_Brief_.
Retype nothing except the lines below from the one with "Write the bpy" through the one with "COL = S.collection", exactly, with images left out.

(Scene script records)
'''
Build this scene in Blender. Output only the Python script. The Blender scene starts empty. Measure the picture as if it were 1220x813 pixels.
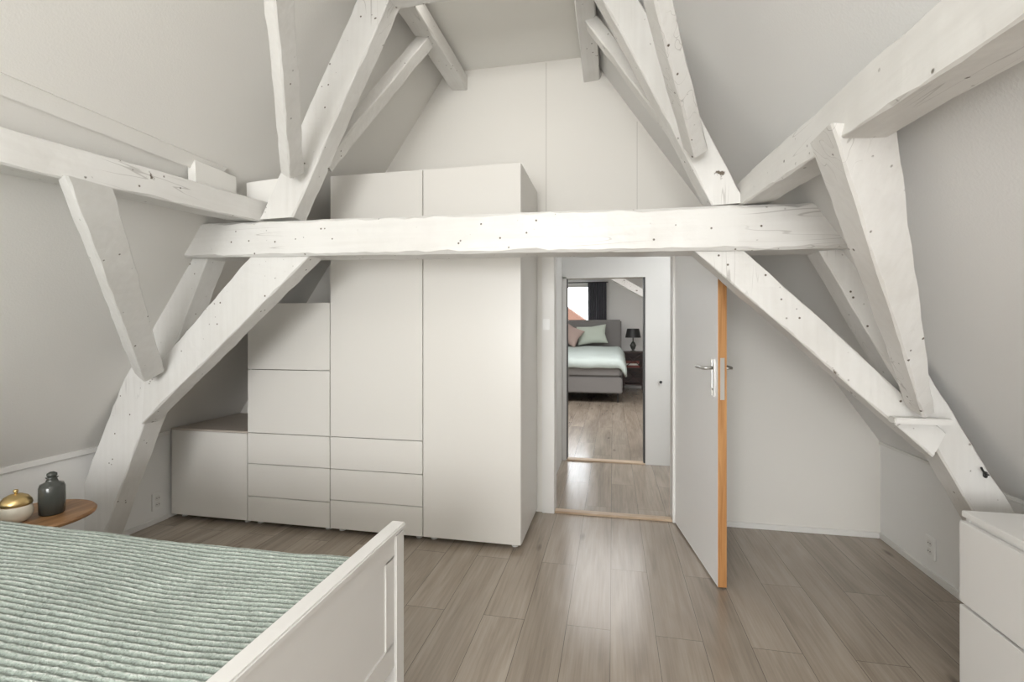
import bpy, bmesh, math, random
from mathutils import Vector, noise, Matrix
random.seed(4)
SC = bpy.context.scene
COL = SC.collection
TH = math.atan(120/576.0); SN, CS = math.sin(TH), math.cos(TH)
EYE = 1.3
K = 1.465            # roof pitch (rise / run)
XL, XR, KN, HC = -3.03, 1.65, 0.60, 3.24
YB = 3.45            # back wall
YT = 2.2             # roof truss plane

def PY(x, y, Y=YT):
    u = (x-610)/576.0; v = (395-y)/576.0
    Z = Y/(CS+SN*u)
    return Vector(((-SN+CS*u)*Z, Y, EYE+v*Z))

# ------------------------------------------------------------------ objects
WLOC = {}
def register(o, parent, w):
    COL.objects.link(o)
    WLOC[o.name] = Vector(w)
    if parent is not None:
        o.parent = parent
        o.location = Vector(w)-WLOC[parent.name]
    else:
        o.location = w

def mk(name, bm, mat, parent=None, smooth=False, label=None, cat=None, group=None, kind=None):
    bmesh.ops.recalc_face_normals(bm, faces=bm.faces[:])
    xs = [v.co.x for v in bm.verts]; ys = [v.co.y for v in bm.verts]; zs = [v.co.z for v in bm.verts]
    w = Vector(((min(xs)+max(xs))/2, (min(ys)+max(ys))/2, min(zs)))
    bmesh.ops.translate(bm, verts=bm.verts[:], vec=-w)
    me = bpy.data.meshes.new(name); bm.to_mesh(me); bm.free()
    if smooth:
        for p in me.polygons: p.use_smooth = True
    me.materials.append(mat)
    o = bpy.data.objects.new(name, me)
    register(o, parent, w)
    tag(o, label, cat, group, kind)
    return o
def tag(o, label=None, cat=None, group=None, kind=None):
    if label: o['label'] = label
    if cat: o['category'] = cat
    if group: o['group'] = group
    if kind: o['kind'] = kind
def thing(name, loc, label, cat, group=None):
    o = bpy.data.objects.new(name, None); register(o, None, loc)
    o.empty_display_size = .1
    tag(o, label, cat, group); return o

# ------------------------------------------------------------------ shapes
def box(bm, x0, x1, y0, y1, z0, z1, bev=0.0, seg=2):
    r = bmesh.ops.create_cube(bm, size=1.0)
    vs = r['verts']
    for v in vs:
        v.co = Vector(((x0+x1)/2+v.co.x*(x1-x0), (y0+y1)/2+v.co.y*(y1-y0), (z0+z1)/2+v.co.z*(z1-z0)))
    if bev > 0:
        es = list({e for v in vs for e in v.link_edges})
        bmesh.ops.bevel(bm, geom=es, offset=bev, segments=seg, affect='EDGES')
def B(*a, **k):
    bm = bmesh.new(); box(bm, *a, **k); return bm
def obox(bm, c, ax, ay, az, hx, hy, hz, bev=0.0):
    r = bmesh.ops.create_cube(bm, size=2.0); vs = r['verts']
    for v in vs:
        v.co = Vector(c)+ax*(v.co.x*hx)+ay*(v.co.y*hy)+az*(v.co.z*hz)
    if bev > 0:
        es = list({e for v in vs for e in v.link_edges})
        bmesh.ops.bevel(bm, geom=es, offset=bev, segments=2, affect='EDGES')
def prism_y(bm, pts, y0, y1):
    a = [bm.verts.new((x, y0, z)) for x, z in pts]; b = [bm.verts.new((x, y1, z)) for x, z in pts]
    bm.faces.new(a); bm.faces.new(b[::-1])
    n = len(pts)
    for i in range(n):
        bm.faces.new((a[i], b[i], b[(i+1) % n], a[(i+1) % n]))
def lathe(bm, prof, cx, cy, seg=32):
    rings = []
    for r, z in prof:
        if r < 1e-5: rings.append([bm.verts.new((cx, cy, z))])
        else: rings.append([bm.verts.new((cx+r*math.cos(2*math.pi*i/seg), cy+r*math.sin(2*math.pi*i/seg), z)) for i in range(seg)])
    for a, b in zip(rings, rings[1:]):
        for i in range(seg):
            j = (i+1) % seg
            if len(a) == 1 and len(b) == 1: continue
            if len(a) == 1: bm.faces.new((a[0], b[i], b[j]))
            elif len(b) == 1: bm.faces.new((a[i], a[j], b[0]))
            else: bm.faces.new((a[i], a[j], b[j], b[i]))
def tube(bm, pts, r, seg=12):
    pts = [Vector(p) for p in pts]; rings = []
    for i, p in enumerate(pts):
        d = (pts[min(i+1, len(pts)-1)]-pts[max(i-1, 0)]).normalized()
        up = Vector((0, 0, 1)) if abs(d.z) < .9 else Vector((1, 0, 0))
        a = d.cross(up).normalized(); b = d.cross(a).normalized()
        rr = r[i] if isinstance(r, (list, tuple)) else r
        rings.append([bm.verts.new(p+a*rr*math.cos(2*math.pi*k/seg)+b*rr*math.sin(2*math.pi*k/seg)) for k in range(seg)])
    for a, b in zip(rings, rings[1:]):
        for i in range(seg):
            bm.faces.new((a[i], a[(i+1) % seg], b[(i+1) % seg], b[i]))
    bm.faces.new(rings[0][::-1]); bm.faces.new(rings[-1])
SEED = [0]
def loft_bm(qa, qb, c=.006, j=.006, n=34):
    """hand-hewn timber between two four-cornered ends, with chamfered, slightly wavy edges"""
    bm = bmesh.new(); SEED[0] += 1
    off = Vector((SEED[0]*7.3, SEED[0]*3.1, SEED[0]*1.7)); rings = []
    for i in range(n+1):
        t = i/n; cs = []
        for k in range(4):
            p = Vector(qa[k]).lerp(Vector(qb[k]), t)
            p = p+noise.noise_vector(p*2.0+off)*j+noise.noise_vector(p*14.0+off)*j*.4
            cs.append(p)
        ring = []
        for k in range(4):
            cc = c*(1+1.1*noise.noise(cs[k]*13+off))
            ring.append(bm.verts.new(cs[k]+(cs[k-1]-cs[k]).normalized()*cc))
            ring.append(bm.verts.new(cs[k]+(cs[(k+1) % 4]-cs[k]).normalized()*cc))
        rings.append(ring)
    for a, b in zip(rings, rings[1:]):
        for i in range(8):
            bm.faces.new((a[i], a[(i+1) % 8], b[(i+1) % 8], b[i]))
    bm.faces.new(rings[0][::-1]); bm.faces.new(rings[-1])
    return bm
def truss_bm(a0, a1, b0, b1, y0, dep, **k):
    """member lying in the truss plane; corners are read on its front face"""
    A0, A1, B0, B1 = [PY(p[0], p[1], y0) for p in (a0, a1, b0, b1)]
    d = Vector((0, dep, 0))
    return loft_bm([A0, A1, A1+d, A0+d], [B0, B1, B1+d, B0+d], **k)
def stick_bm(p0, p1, w, d, nrm, zcut=None, **k):
    """brace with possibly tapering width/depth; zcut cuts its upper end level"""
    p0 = Vector(p0); p1 = Vector(p1); ax = (p1-p0).normalized(); nrm = Vector(nrm)
    b = ax.cross(nrm).normalized(); n2 = b.cross(ax).normalized()
    w0, w1 = w if isinstance(w, tuple) else (w, w); d0, d1 = d if isinstance(d, tuple) else (d, d)
    f = lambda p, w, d: [p-b*w/2-n2*d/2, p+b*w/2-n2*d/2, p+b*w/2+n2*d/2, p-b*w/2+n2*d/2]
    A = f(p0, w0, d0); Bq = f(p1, w1, d1)
    if zcut is not None: Bq = [q+(q-a)*((zcut-q.z)/(q.z-a.z)) for q, a in zip(Bq, A)]
    return loft_bm(A, Bq, **k)

# ------------------------------------------------------------------ materials
def newmat(name):
    m = bpy.data.materials.new(name); m.use_nodes = True
    nt = m.node_tree; return m, nt, nt.nodes['Principled BSDF']
def N(nt, t, **k):
    n = nt.nodes.new(t)
    for a, b in k.items():
        if a in n.inputs: n.inputs[a].default_value = b
        else: setattr(n, a, b)
    return n
def paint(name, col, rough=.55, bs=60, bst=.15, metallic=0, var=.04, dist=.002):
    m, nt, p = newmat(name); L = nt.links
    tc = N(nt, 'ShaderNodeTexCoord')
    n1 = N(nt, 'ShaderNodeTexNoise', Scale=1.3, Detail=4.0)
    L.new(tc.outputs['Object'], n1.inputs['Vector'])
    mx = N(nt, 'ShaderNodeMix', data_type='RGBA')
    mx.inputs[6].default_value = tuple(c*(1-var) for c in col)+(1,)
    mx.inputs[7].default_value = tuple(min(1, c*(1+var)) for c in col)+(1,)
    L.new(n1.outputs['Fac'], mx.inputs[0]); L.new(mx.outputs[2], p.inputs['Base Color'])
    n2 = N(nt, 'ShaderNodeTexNoise', Scale=float(bs), Detail=2.0)
    L.new(tc.outputs['Object'], n2.inputs['Vector'])
    b = N(nt, 'ShaderNodeBump', Strength=bst, Distance=dist)
    L.new(n2.outputs['Fac'], b.inputs['Height']); L.new(b.outputs[0], p.inputs['Normal'])
    p.inputs['Roughness'].default_value = rough; p.inputs['Metallic'].default_value = metallic
    return m
def ramp(nt, src, p0, c0, p1, c1):
    r = N(nt, 'ShaderNodeValToRGB'); e = r.color_ramp.elements
    e[0].position = p0; e[0].color = c0; e[1].position = p1; e[1].color = c1
    nt.links.new(src, r.inputs[0]); return r.outputs[0]
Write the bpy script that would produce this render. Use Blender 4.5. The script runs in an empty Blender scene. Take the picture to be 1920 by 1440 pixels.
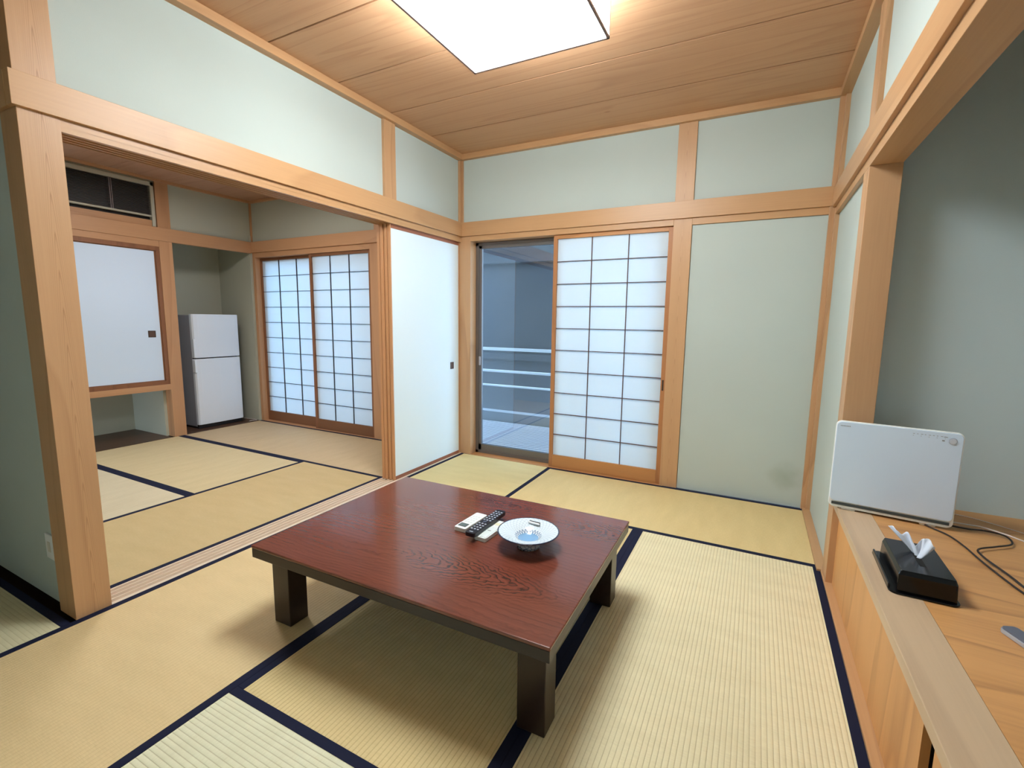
import bpy, bmesh, math, random
from mathutils import Vector, Matrix
random.seed(7)
S = bpy.context.scene
COL = S.collection

# ------------------------------------------------------------------ camera, world, exposure
FPX = 884.66
CAM = Vector((2.3606, -3.5878, 1.2227)); YAW, PITCH, ROLL = 0.4746, -0.1327, 0.0129
cd = bpy.data.cameras.new('camera'); cam = bpy.data.objects.new('camera', cd); COL.objects.link(cam)
cd.sensor_width = 36.0; cd.sensor_fit = 'HORIZONTAL'; cd.lens = FPX / 1920 * 36.0
cd.clip_start = 0.02; cd.clip_end = 100
fwd = Vector((-math.sin(YAW)*math.cos(PITCH), math.cos(YAW)*math.cos(PITCH), math.sin(PITCH)))
r0 = Vector((math.cos(YAW), math.sin(YAW), 0)); u0 = r0.cross(fwd)
rr = math.cos(ROLL)*r0 + math.sin(ROLL)*u0; uu = -math.sin(ROLL)*r0 + math.cos(ROLL)*u0
M = Matrix((rr, uu, -fwd)).transposed().to_4x4(); M.translation = CAM
cam.matrix_world = M
S.camera = cam
W = bpy.data.worlds.new('world'); S.world = W; W.use_nodes = True
W.node_tree.nodes['Background'].inputs[0].default_value = (0.66, 0.84, 1.0, 1)
W.node_tree.nodes['Background'].inputs[1].default_value = 8.0
S.view_settings.view_transform = 'Standard'
try: S.view_settings.look = 'None'
except Exception: pass
S.view_settings.gamma = 1.0
S.view_settings.use_curve_mapping = False
S.view_settings.exposure = 0.0
LAMP = 34.0                       # strength of the ceiling lamp's glowing shade
LAMP_COL = (0.86, 0.95, 1.0, 1)

# ------------------------------------------------------------------ materials
def lin(c):
    def f(v):
        v /= 255.0
        return v/12.92 if v <= 0.04045 else ((v+0.055)/1.055)**2.4
    return (f(c[0]), f(c[1]), f(c[2]), 1)

def newmat(name):
    m = bpy.data.materials.new(name); m.use_nodes = True
    nt = m.node_tree; b = nt.nodes['Principled BSDF']
    return m, nt, b
def N(nt, t, **k):
    n = nt.nodes.new(t)
    for a, v in k.items(): setattr(n, a, v)
    return n
def L(nt, a, b): nt.links.new(a, b)

def plain(name, col, rough=0.5, metal=0.0, spec=0.5, coat=0.0, emis=None, es=0):
    m, nt, b = newmat(name)
    b.inputs['Base Color'].default_value = lin(col); b.inputs['Roughness'].default_value = rough
    b.inputs['Metallic'].default_value = metal; b.inputs['Specular IOR Level'].default_value = spec
    b.inputs['Coat Weight'].default_value = coat
    if emis: b.inputs['Emission Color'].default_value = emis; b.inputs['Emission Strength'].default_value = es
    return m

def wood(name, light, dark, axis='Z', rough=0.45, rings=9.0, scale=2.6, stretch=0.10, contrast=0.55, knots=False, spec=0.4, coat=0.0, fiber=0.30, seed=0.0, planks=None, cath=None):
    """grain = contour lines of a noise field stretched along the grain, plus fine fibres"""
    m, nt, b = newmat(name)
    tc = N(nt, 'ShaderNodeTexCoord'); mp = N(nt, 'ShaderNodeMapping')
    L(nt, tc.outputs['Object'], mp.inputs['Vector'])
    sc = [1, 1, 1]; sc['XYZ'.index(axis)] = stretch
    mp.inputs['Scale'].default_value = sc; mp.inputs['Location'].default_value = (seed, seed*1.7, seed*0.6)
    if planks:      # every board cut from another place of the log: jump the pattern at each joint
        sp_ = N(nt, 'ShaderNodeSeparateXYZ'); L(nt, tc.outputs['Object'], sp_.inputs[0])
        dv = N(nt, 'ShaderNodeMath', operation='MULTIPLY_ADD'); dv.inputs[1].default_value = 1/planks; dv.inputs[2].default_value = -0.01; L(nt, sp_.outputs['Y'], dv.inputs[0])
        fl = N(nt, 'ShaderNodeMath', operation='FLOOR'); L(nt, dv.outputs[0], fl.inputs[0])
        m9 = N(nt, 'ShaderNodeMath', operation='MULTIPLY'); m9.inputs[1].default_value = 3.71; L(nt, fl.outputs[0], m9.inputs[0])
        cb = N(nt, 'ShaderNodeCombineXYZ'); L(nt, m9.outputs[0], cb.inputs['X']); L(nt, m9.outputs[0], cb.inputs['Z'])
        L(nt, cb.outputs[0], mp.inputs['Location'])
    n1 = N(nt, 'ShaderNodeTexNoise'); n1.inputs['Scale'].default_value = scale; n1.inputs['Detail'].default_value = 2.5
    n1.inputs['Roughness'].default_value = 0.45; n1.inputs['Distortion'].default_value = 0.25
    L(nt, mp.outputs[0], n1.inputs['Vector'])
    mul = N(nt, 'ShaderNodeMath', operation='MULTIPLY'); mul.inputs[1].default_value = rings; L(nt, n1.outputs['Fac'], mul.inputs[0])
    fr = N(nt, 'ShaderNodeMath', operation='FRACT'); L(nt, mul.outputs[0], fr.inputs[0])
    rp = N(nt, 'ShaderNodeValToRGB')
    e = rp.color_ramp.elements; e[0].position = 0.0; e[0].color = (0, 0, 0, 1); e[1].position = 0.72; e[1].color = (.35, .35, .35, 1)
    x = e.new(0.93); x.color = (1, 1, 1, 1); x = e.new(1.0); x.color = (0, 0, 0, 1)
    L(nt, fr.outputs[0], rp.inputs[0])
    mp2 = N(nt, 'ShaderNodeMapping'); L(nt, tc.outputs['Object'], mp2.inputs['Vector'])
    sc2 = [1, 1, 1]; sc2['XYZ'.index(axis)] = 0.03; mp2.inputs['Scale'].default_value = sc2
    n2 = N(nt, 'ShaderNodeTexNoise'); n2.inputs['Scale'].default_value = 130; n2.inputs['Detail'].default_value = 3
    L(nt, mp2.outputs[0], n2.inputs['Vector'])
    n3 = N(nt, 'ShaderNodeTexNoise'); n3.inputs['Scale'].default_value = 1.3; n3.inputs['Detail'].default_value = 2
    L(nt, mp.outputs[0], n3.inputs['Vector'])
    # fac = contrast*ring + fiber*(n2-.5) + .25*(n3-.5)
    a = N(nt, 'ShaderNodeMath', operation='MULTIPLY'); a.inputs[1].default_value = contrast; L(nt, rp.outputs[0], a.inputs[0])
    c = N(nt, 'ShaderNodeMath', operation='MULTIPLY_ADD'); c.inputs[1].default_value = fiber; L(nt, n2.outputs['Fac'], c.inputs[0]); L(nt, a.outputs[0], c.inputs[2])
    d = N(nt, 'ShaderNodeMath', operation='MULTIPLY_ADD'); d.inputs[1].default_value = 0.5; L(nt, n3.outputs['Fac'], d.inputs[0]); L(nt, c.outputs[0], d.inputs[2])
    s = N(nt, 'ShaderNodeMath', operation='SUBTRACT', use_clamp=True); s.inputs[1].default_value = 0.25 + fiber*0.5; L(nt, d.outputs[0], s.inputs[0])
    fac = s.outputs[0]
    if cath:        # flat-sawn board: nested flame-shaped rings about its centre line
        ci, c0, wd, st = cath
        s3 = N(nt, 'ShaderNodeSeparateXYZ'); L(nt, tc.outputs['Object'], s3.inputs[0])
        def mth(op, p, q=None, r=None, clamp=False):
            nn = N(nt, 'ShaderNodeMath', operation=op, use_clamp=clamp)
            for i, v in enumerate((p, q, r)):
                if v is None: continue
                if isinstance(v, (int, float)): nn.inputs[i].default_value = v
                else: L(nt, v, nn.inputs[i])
            return nn.outputs[0]
        u = mth('SUBTRACT', s3.outputs[ci], c0); g2 = mth('MULTIPLY', u, u)
        w9 = mth('MULTIPLY', n1.outputs['Fac'], 5.0)
        ff = mth('FRACT', mth('ADD', mth('ADD', mth('MULTIPLY', s3.outputs['XYZ'.index(axis)], 7.0), mth('MULTIPLY', mth('SQRT', mth('ADD', g2, 0.00002)), 190.0)), w9))
        r9 = N(nt, 'ShaderNodeValToRGB'); e9 = r9.color_ramp.elements; e9[0].position = 0.70; e9[0].color = (0, 0, 0, 1); e9[1].position = 1.0; e9[1].color = (0, 0, 0, 1)
        x9 = e9.new(0.90); x9.color = (1, 1, 1, 1); L(nt, ff, r9.inputs[0])
        m_ = mth('MULTIPLY', r9.outputs[0], mth('MULTIPLY', mth('POWER', 2.718, mth('MULTIPLY', g2, -1.0/(wd*wd))), st))
        m_ = mth('MULTIPLY', m_, mth('ADD', n3.outputs['Fac'], 0.2))
        fac = mth('ADD', fac, m_, clamp=True)
    if knots:
        mk = N(nt, 'ShaderNodeMapping'); L(nt, tc.outputs['Object'], mk.inputs['Vector'])
        sk = [1, 1, 1]; sk['XYZ'.index(axis)] = 0.45; mk.inputs['Scale'].default_value = sk
        v = N(nt, 'ShaderNodeTexVoronoi'); v.inputs['Scale'].default_value = 3.2; L(nt, mk.outputs[0], v.inputs['Vector'])
        rk = N(nt, 'ShaderNodeMapRange'); rk.inputs[1].default_value = 0.0; rk.inputs[2].default_value = 0.045
        rk.inputs[3].default_value = 1.0; rk.inputs[4].default_value = 0.0; L(nt, v.outputs['Distance'], rk.inputs[0])
        ad = N(nt, 'ShaderNodeMath', operation='ADD', use_clamp=True); L(nt, fac, ad.inputs[0]); L(nt, rk.outputs[0], ad.inputs[1]); fac = ad.outputs[0]
    mx = N(nt, 'ShaderNodeMix', data_type='RGBA'); mx.inputs[6].default_value = lin(light); mx.inputs[7].default_value = lin(dark)
    L(nt, fac, mx.inputs[0]); L(nt, mx.outputs[2], b.inputs['Base Color'])
    b.inputs['Roughness'].default_value = rough; b.inputs['Specular IOR Level'].default_value = spec; b.inputs['Coat Weight'].default_value = coat
    b.inputs['Coat Roughness'].default_value = 0.12
    bp = N(nt, 'ShaderNodeBump'); bp.inputs['Strength'].default_value = 0.12; bp.inputs['Distance'].default_value = 0.002
    L(nt, n2.outputs['Fac'], bp.inputs['Height']); L(nt, bp.outputs[0], b.inputs['Normal'])
    return m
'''
_Answer below_.
Write the bpy script that would produce this render. Use Blender 4.5. The script runs in an empty Blender scene. Take the picture to be 1920 by 1440 pixels.
import bpy, bmesh, math, random
from mathutils import Vector, Matrix
random.seed(7)
S = bpy.context.scene
COL = S.collection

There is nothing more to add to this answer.